It is remarkable that, over the past two years, the United Kingdom Government have allowed the Spanish Government to get away with such a negotiating trick in Europe. The hon. Member for Orkney and Shetland (Mr. Wallace) asked a good question: we want to know why on earth the United Kingdom allowed the current position to arise. An agreed policy based on limited access, with certain exceptions, is now becoming a policy based on free access with certain exceptions. The Government do not understand the weakness of their negotiating position for the future; even at this stage, they do not realise how they have been outfought and outmanoeuvred by the Spanish Government over the past two years.

There is qualified majority voting, and we do not even have a minority of one; we have a minority of one half, because the Minister of Agriculture, Fisheries and Food chooses to abstain on vital votes. A former Member for Fermanagh and South Tyrone, the late Frank Maguire, achieved a certain notoriety because he used to transport himself from Fermanagh to abstain here in person. We now have a Minister of Agriculture, Fisheries and Food who goes to Brussels to abstain in person, such is his belief in the rightness of his negotiating position.
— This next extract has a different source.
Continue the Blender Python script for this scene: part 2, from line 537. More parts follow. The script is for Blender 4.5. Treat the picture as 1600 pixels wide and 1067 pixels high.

The situation becomes worse as things go on. We do not have an agreement, as the Minister appears unable to tell the House; we have the framework of an agreement. The real negotiations are to take place over the next year. The Spanish are now in an extremely comfortable position: if no agreement is possible in the Council of Ministers, the matter will be decided in the Commission, or it may even be left to national Governments to enforce a policy. It seems to me that the Spanish negotiators have done the difficult job in Europe, and it will be all downhill as far as the Spanish are concerned. The reality is that the Spanish are now in the Irish box. It is not a concept for the future. Thanks to swaps from France and Belgium, they now have access to vital stocks of cod, haddock, whiting and saithe-- limited quantities, admittedly, but they have legal access in areas VI and VII.